The Chair of the Review team is Keith Payne, President of the rightwing National Institute for Public Policy, the think-tank behind the Review. The Institute is described on the Right Web website as:
“…a Washington, D.C.-based think tank closely associated with defense contractors as well as a family of like-minded advocacy groups that promote militarist security policies. When it was founded in 1981, NIPP served as a home for classic Cold Warriors bent on developing ‘winnable’ nuclear war strategies.”
Payne was a graduate student at the Rand Corporation’s Hudson Institute, studying under Hermann Khan, who in the early 1960s published his notorious books On Thermonuclear War and Thinking the Unthinkable [4]. In these books he argued that nuclear war was indeed thinkable, and indeed survivable, for the United States. Payne describes Khan as “a genius”. He was the main inspiration for the character of the insane Dr Strangelove in the Stanley Kubrick movie [5].
Herman Khan’s theories never became official policy. But in the appointment of Guy Roberts to be the Defence under-secretary for nuclear policy, Trump is making a direct link to the ‘children of Herman Khan’, people who think that nuclear war is thinkable and nuclear weapons are usable.
This is happening in a world of deepening nuclear instability. As Richard Tanter points out:
“All nine nuclear-weapon states are modernising their nuclear arsenals… It is entirely possible that Trump will ditch the Obama administration’s deal with Iran. A cascade of Saudi Arabian, Turkish and Egyptian nuclear wannabes would be almost inescapable. Trump’s encouragement of Japanese and South Korean nuclear breakout fits all too well with the ambitions of the Abe cabinet in Japan, and the majority of South Koreans who support a Korean nuclear force. We will also see renewed support for Australian nuclear weapons in the name of self-reliance….

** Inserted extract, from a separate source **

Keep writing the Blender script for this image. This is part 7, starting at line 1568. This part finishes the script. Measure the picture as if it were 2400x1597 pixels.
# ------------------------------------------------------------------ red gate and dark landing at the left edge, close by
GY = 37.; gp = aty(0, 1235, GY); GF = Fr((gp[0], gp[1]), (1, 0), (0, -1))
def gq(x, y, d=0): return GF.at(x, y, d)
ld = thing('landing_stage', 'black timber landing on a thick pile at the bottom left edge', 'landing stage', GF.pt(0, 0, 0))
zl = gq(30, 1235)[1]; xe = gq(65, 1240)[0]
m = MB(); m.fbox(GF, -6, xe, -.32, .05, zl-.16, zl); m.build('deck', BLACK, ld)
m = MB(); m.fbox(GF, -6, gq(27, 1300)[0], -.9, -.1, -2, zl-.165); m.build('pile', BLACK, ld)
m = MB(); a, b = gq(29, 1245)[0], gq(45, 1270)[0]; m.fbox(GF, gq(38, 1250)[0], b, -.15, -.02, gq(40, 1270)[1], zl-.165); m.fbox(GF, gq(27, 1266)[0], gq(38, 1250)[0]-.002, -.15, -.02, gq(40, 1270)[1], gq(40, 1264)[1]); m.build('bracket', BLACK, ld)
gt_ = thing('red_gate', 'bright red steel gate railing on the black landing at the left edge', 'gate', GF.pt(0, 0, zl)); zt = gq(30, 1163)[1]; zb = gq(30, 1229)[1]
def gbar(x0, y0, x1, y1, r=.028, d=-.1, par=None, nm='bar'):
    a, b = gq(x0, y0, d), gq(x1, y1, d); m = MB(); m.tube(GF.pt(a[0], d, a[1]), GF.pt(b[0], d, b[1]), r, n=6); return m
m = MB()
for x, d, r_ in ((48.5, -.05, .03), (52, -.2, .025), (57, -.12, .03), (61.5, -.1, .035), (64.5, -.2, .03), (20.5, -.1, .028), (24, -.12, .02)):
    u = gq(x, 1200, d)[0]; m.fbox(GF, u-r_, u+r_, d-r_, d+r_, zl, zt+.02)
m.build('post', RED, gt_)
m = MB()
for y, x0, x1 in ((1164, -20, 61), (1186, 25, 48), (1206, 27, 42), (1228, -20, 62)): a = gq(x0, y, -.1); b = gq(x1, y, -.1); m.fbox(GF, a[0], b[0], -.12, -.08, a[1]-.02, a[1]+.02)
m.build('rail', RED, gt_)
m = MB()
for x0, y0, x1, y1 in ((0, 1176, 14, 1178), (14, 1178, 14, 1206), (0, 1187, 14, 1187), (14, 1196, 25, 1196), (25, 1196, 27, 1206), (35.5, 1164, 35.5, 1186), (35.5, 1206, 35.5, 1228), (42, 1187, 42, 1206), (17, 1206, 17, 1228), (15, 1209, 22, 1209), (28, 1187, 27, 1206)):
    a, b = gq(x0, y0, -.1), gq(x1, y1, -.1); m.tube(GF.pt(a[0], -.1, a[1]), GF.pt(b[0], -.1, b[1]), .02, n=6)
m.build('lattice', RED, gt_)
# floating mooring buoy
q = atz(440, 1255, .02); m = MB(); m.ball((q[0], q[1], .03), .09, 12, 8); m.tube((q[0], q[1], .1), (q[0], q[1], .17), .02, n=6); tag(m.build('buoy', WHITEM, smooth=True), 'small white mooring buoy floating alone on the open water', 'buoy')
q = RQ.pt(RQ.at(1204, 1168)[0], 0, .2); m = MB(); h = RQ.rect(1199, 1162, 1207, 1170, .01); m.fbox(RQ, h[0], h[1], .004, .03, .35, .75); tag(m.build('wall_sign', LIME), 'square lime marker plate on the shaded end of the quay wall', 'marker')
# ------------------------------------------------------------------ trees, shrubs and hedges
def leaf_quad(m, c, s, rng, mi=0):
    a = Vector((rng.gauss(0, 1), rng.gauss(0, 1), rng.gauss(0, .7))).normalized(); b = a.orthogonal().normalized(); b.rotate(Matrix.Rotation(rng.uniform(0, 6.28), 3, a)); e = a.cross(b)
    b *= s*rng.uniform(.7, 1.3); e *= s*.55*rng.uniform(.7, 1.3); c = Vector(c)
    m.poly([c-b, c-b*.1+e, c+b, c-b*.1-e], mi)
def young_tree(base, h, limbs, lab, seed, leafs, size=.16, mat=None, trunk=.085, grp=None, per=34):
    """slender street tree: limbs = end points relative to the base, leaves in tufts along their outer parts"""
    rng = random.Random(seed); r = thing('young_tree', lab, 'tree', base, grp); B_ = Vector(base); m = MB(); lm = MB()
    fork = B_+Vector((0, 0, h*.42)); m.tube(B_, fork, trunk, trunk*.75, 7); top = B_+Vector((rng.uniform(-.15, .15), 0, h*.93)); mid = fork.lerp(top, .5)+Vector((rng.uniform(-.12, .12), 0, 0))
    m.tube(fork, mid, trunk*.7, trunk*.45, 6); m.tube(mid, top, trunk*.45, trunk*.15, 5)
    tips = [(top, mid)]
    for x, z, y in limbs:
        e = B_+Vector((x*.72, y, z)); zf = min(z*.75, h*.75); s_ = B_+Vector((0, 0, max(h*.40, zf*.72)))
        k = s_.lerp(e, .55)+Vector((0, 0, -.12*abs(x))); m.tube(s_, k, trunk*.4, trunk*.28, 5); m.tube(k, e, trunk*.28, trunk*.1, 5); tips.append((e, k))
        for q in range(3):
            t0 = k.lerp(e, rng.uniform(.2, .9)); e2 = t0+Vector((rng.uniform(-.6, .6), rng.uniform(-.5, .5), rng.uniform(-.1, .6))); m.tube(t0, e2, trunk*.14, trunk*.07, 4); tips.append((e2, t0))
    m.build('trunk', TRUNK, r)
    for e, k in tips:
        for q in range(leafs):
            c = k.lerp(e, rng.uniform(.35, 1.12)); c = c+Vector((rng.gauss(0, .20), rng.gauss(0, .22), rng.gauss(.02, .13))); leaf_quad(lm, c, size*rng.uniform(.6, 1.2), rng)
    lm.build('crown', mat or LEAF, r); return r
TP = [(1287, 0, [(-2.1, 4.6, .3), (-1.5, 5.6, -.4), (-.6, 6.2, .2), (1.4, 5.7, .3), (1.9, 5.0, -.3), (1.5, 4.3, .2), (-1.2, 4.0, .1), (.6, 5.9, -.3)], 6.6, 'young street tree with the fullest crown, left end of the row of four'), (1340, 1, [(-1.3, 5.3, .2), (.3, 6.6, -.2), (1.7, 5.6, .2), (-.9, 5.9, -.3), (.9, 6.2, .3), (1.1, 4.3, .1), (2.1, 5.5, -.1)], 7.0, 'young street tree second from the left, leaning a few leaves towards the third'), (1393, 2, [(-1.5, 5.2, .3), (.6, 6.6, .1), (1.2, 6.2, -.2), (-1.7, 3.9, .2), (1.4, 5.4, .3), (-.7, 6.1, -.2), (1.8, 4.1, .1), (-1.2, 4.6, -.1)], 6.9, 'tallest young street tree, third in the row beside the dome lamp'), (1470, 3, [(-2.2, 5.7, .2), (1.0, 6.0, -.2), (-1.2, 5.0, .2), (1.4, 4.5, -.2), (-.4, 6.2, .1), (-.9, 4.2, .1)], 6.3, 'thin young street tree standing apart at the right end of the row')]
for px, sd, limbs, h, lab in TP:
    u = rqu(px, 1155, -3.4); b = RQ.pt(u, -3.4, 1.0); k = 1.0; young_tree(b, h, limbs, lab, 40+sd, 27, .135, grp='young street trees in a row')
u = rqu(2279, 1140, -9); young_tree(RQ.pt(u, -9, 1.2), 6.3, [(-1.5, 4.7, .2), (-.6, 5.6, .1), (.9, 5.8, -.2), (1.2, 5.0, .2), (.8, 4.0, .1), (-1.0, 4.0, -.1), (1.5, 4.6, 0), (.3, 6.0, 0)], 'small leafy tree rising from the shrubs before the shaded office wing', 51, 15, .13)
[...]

“Shifts in technology and doctrine are encouraging belief among strategists that nuclear weapons are ‘usable’—that single detonations or small numbers can be used in war without leading to ‘uncontrollable escalation’.”
This year’s US defence budget has gone up from $598 billion last year to $660bn. Nearly all of the increase is accounted for by upgrading America’s nuclear arsenal. The danger of nuclear war is frighteningly real.